Vizepräsident Rainer Schmeltzer: Na klar. – Herr Kollege Lürbke, bitte schön.
Marc Lürbke (FDP): Vielen Dank, Herr Präsident. – Vielen Dank, Frau Kollegin. Ich bin etwas irritiert, weil ich nicht weiß, ob Sie den Antrag eigentlich gelesen haben. Genau das, was Sie hier die ganze Zeit fordern, haben wir ja in den Antrag hineingeschrieben: Prävention an Schulen, Zusammenarbeit mit Vereinen, ehrenamtlich Engagierten und Ähnliches. Meine Frage ist also: Haben Sie vor lauter Betroffenheit vielleicht vergessen, den Antragstext zu lesen? Anders kann ich mir das nämlich nicht erklären.
Vizepräsident Rainer Schmeltzer: Bitte schön, Frau Kollegin.

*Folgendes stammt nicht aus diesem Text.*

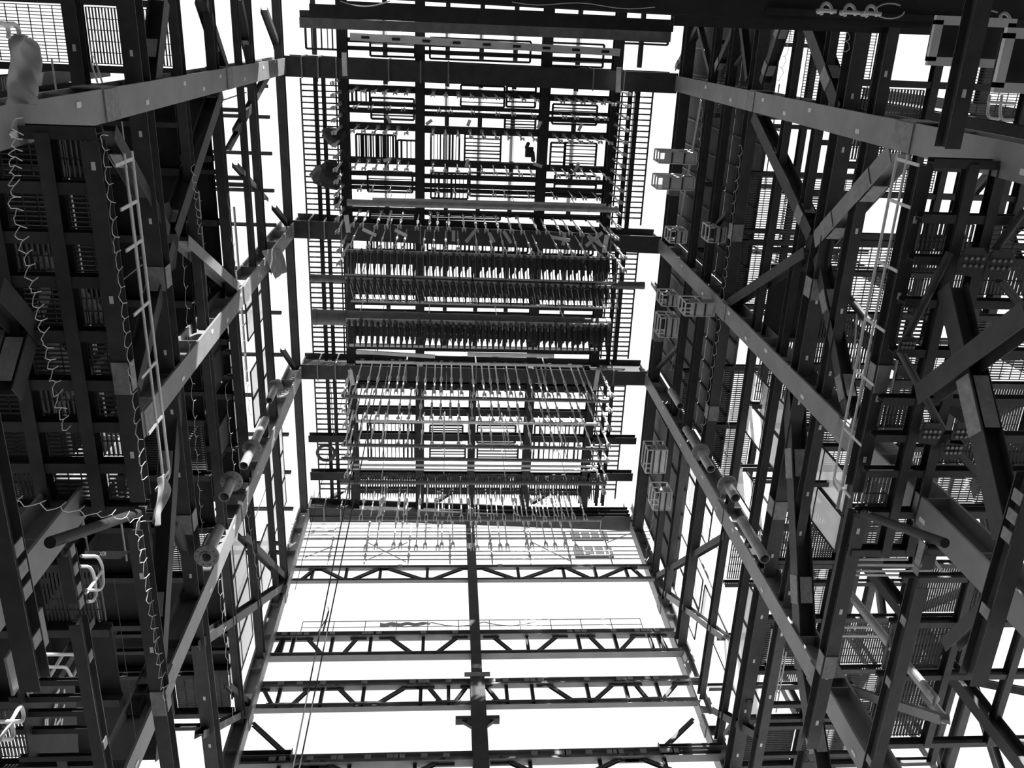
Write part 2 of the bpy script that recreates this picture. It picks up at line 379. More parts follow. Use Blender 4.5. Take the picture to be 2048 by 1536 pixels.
for a, b, al, n, lab in (
    ((742, 195), (828, 240), 'x', 5, 'framed bar panel, upper left cell of the roof'), ((704, 175), (740, 205), 'y', 4, 'small bar panel beside the upper left roof cell'),
    ((712, 268), (792, 320), 'y', 16, 'dense barred panel in the left roof strip'), ((795, 280), (832, 322), 'y', 4, 'pale sparse bar panel right of the dense barred one'),
    ((862, 266), (918, 322), 'y', 9, 'upright barred panel in the middle roof strip'), ((922, 170), (1008, 215), 'x', 5, 'framed bar panel under the middle of the nearest girder'),
    ((930, 268), (1000, 332), 'x', 8, 'ladder-like bar panel in the centre of the roof'), ((1014, 172), (1070, 215), 'x', 4, 'bar panel beside the third roof beam, upper row'),
    ((1010, 235), (1070, 262), 'x', 4, 'small bar panel beside the third roof beam, second row'), ((1106, 208), (1192, 250), 'x', 6, 'framed bar panel, upper right cell of the roof'),
    ((1130, 285), (1190, 335), 'x', 7, 'ladder-like bar panel in the right roof strip'), ((1102, 285), (1128, 335), 'x', 5, 'narrow bar panel left of the right ladder-like one'),
    ((735, 342), (825, 385), 'x', 5, 'bar panel under the light pipe, left strip'), ((862, 345), (935, 398), 'y', 9, 'upright bar panel above the light pipe, middle strip'),
    ((940, 345), (1072, 395), 'x', 6, 'wide bar panel above the light pipe, centre'), ((1110, 350), (1190, 395), 'x', 5, 'bar panel above the light pipe, right strip'),
    ((740, 425), (830, 440), 'x', 3, 'low bar panel below the light pipe, left strip'), ((862, 425), (1000, 440), 'x', 3, 'low bar panel below the light pipe, middle'),
    ((735, 480), (828, 500), 'y', 14, 'barred panel past the second girder, left strip'), ((855, 480), (1055, 505), 'y', 24, 'barred panel past the second girder, middle strip'),
    ((1085, 485), (1185, 510), 'y', 14, 'barred panel past the second girder, right strip'), ((860, 850), (925, 880), 'x', 5, 'bar panel past the third girder, middle left'),
    ((955, 850), (1030, 885), 'x', 5, 'bar panel past the third girder, middle right'), ((860, 890), (930, 920), 'x', 5, 'lower bar panel past the third girder, middle left'),
    ((955, 890), (1035, 920), 'x', 5, 'lower bar panel past the third girder, middle right'), ((735, 845), (830, 920), 'y', 12, 'barred panel past the third girder, left strip'),
    ((1070, 850), (1165, 920), 'y', 10, 'barred panel past the third girder, right strip'), ((610, 40), (690, 100), 'y', 7, 'barred panel at the upper left roof corner'),
    ((1245, 60), (1335, 90), 'x', 5, 'bar panel at the upper right roof corner'), ((740, 70), (830, 115), 'x', 5, 'bar panel above the nearest girder, left strip'),
    ((860, 75), (1060, 125), 'x', 5, 'wide bar panel above the nearest girder, middle strip'), ((1100, 85), (1205, 135), 'x', 5, 'bar panel above the nearest girder, right strip')):
    bar_panel(a, b, al, n, lab)
# sparse white-sky edge line and purlins over everything
for j, X in enumerate((-8.9, -4.2, 0, 2.3, 4.6, 8.9, 13.2)):
    for k in (0, 1, 2):
        member('roof_purlin', f'grey roof purlin above the sheets, {ORD[j]} from the left, {BAYS[k]}', 'purlin', (X, (YL[k]+YR[k])/2 + .7, 63.8), (X, (YL[k+1]+YR[k+1])/2 - .7, 63.8), .3, .3)

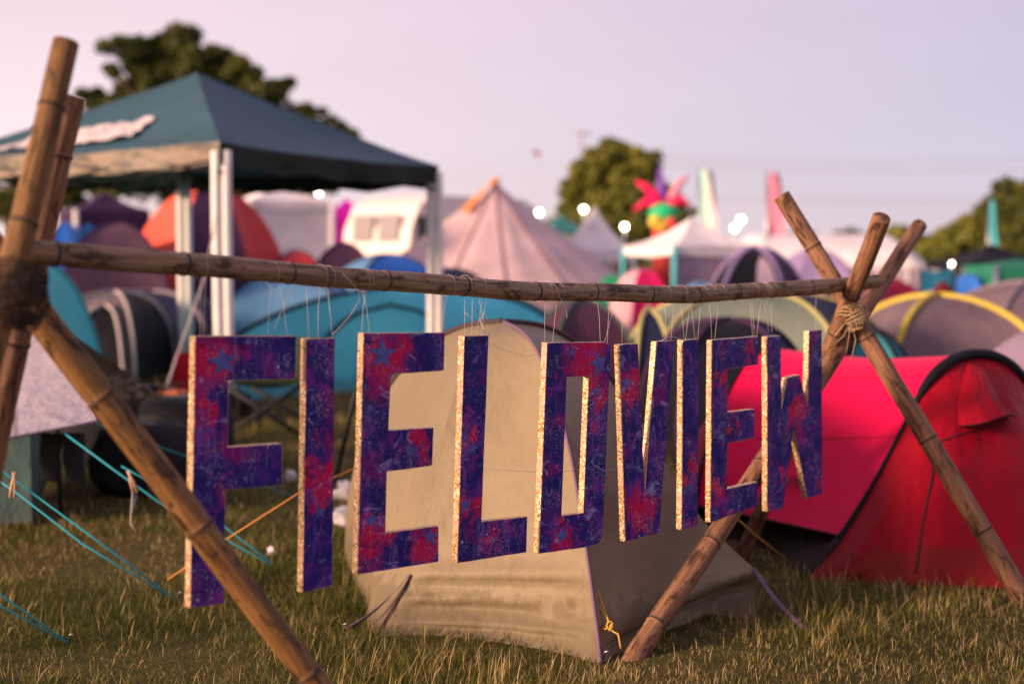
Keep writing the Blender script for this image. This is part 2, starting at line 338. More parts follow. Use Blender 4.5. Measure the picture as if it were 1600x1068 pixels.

Dr. Julia Höller (GRÜNE): Vielen Dank, Herr Präsident. – Lieber Herr Lürbke, ich habe gesehen: Sie waren eben im Gespräch. Das ist okay. Ich würde deswegen einmal kurz wiederholen, was ich gesagt habe. Der Unterschied ist, dass wir dahin gehend differenzieren und sagen: Die Prävention ist überall wichtig, und sie ist auch in Flüchtlingsunterkünften wichtig.
Wir machen aber nicht diesen billigen Punkt, stellen das in die Überschrift und schreiben: Flüchtlingsunterkünfte.
(Vereinzelt Beifall von den GRÜNEN)
Damit setzen Sie ein Bild in die Welt, das nicht richtig ist. Das ist diskriminierend, das ist falsch.
(Beifall von Gönül Eğlence [GRÜNE])
Das ist nämlich der Punkt. Das unterscheidet uns voneinander. Und wissen Sie was? Ich bin stolz darauf, dass uns das voneinander unterscheidet.
Es ist richtig, dass wir beide die gleichen Konzepte haben, dass wir sagen: Wir brauchen diese Prävention, wir brauchen auch Repression. – Aber die Frage ist, wie man das angeht. Ich glaube, das ist relativ klar, und ich würde sogar noch ein paar Schritte weitergehen. Ich würde sagen: Präventionsprogramme mit Menschen, statt nur Kampagnen, meinetwegen auch beides, dort, wo die jungen Männer sind, und zwar alle, unabhängig von der Staatsangehörigkeit. – Vielen Dank.